Russian forces shelled Ukraine’s second-largest city on Monday, rocking a residential neighbourhood, and closed in on the capital, Kyiv, in a 17-mile convoy of hundreds of tanks and other vehicles, as talks aimed at stopping the fighting yielded only an agreement to keep talking.
The country’s embattled president said the stepped-up shelling was aimed at forcing him into concessions.
“I believe Russia is trying to put pressure (on Ukraine) with this simple method,” Ukrainian President Volodymyr Zelenskyy said late Monday in a video address. He did not offer details of the hourslong talks that took place earlier, but said that Kyiv was not prepared to make concessions “when one side is hitting each other with rocket artillery.”

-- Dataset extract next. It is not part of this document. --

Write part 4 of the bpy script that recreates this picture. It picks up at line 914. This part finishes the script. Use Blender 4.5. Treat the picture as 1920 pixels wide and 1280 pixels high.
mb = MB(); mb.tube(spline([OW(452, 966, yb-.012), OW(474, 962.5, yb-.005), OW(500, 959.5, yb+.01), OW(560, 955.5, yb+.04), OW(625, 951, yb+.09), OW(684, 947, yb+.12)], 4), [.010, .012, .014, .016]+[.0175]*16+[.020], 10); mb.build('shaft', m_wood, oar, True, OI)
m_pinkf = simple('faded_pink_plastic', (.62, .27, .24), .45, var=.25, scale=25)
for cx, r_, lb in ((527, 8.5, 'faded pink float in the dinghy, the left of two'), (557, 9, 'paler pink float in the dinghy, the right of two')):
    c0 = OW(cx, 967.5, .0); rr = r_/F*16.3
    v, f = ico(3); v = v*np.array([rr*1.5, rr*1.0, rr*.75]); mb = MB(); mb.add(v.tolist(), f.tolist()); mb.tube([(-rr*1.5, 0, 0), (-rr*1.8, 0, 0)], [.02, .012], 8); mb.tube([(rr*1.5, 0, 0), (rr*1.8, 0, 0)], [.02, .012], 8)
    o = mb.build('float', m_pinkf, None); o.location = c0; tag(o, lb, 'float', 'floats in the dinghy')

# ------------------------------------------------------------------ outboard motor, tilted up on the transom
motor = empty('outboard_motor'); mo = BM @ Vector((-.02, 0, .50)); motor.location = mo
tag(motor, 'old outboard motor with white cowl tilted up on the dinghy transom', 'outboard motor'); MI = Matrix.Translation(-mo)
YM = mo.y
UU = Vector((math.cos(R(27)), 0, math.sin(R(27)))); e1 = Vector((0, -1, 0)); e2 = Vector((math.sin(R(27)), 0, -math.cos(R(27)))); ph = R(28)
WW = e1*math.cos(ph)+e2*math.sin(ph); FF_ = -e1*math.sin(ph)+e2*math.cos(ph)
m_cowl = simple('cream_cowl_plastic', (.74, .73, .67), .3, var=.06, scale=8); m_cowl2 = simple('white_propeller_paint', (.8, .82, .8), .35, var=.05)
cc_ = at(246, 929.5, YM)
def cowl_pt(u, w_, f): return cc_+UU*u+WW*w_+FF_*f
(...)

Amid ever-growing international condemnation, Russia found itself increasingly isolated five days into its invasion, while also facing unexpectedly fierce resistance on the ground in Ukraine and economic havoc at home.
For the second day in a row, the Kremlin raised the spectre of nuclear war, announcing that its nuclear-capable intercontinental ballistic missiles, submarines and long-range bombers had all been put on high alert, following President Vladimir Putin’s orders over the weekend.
Stepping up his rhetoric, Putin denounced the U.S. and its allies as an “empire of lies.”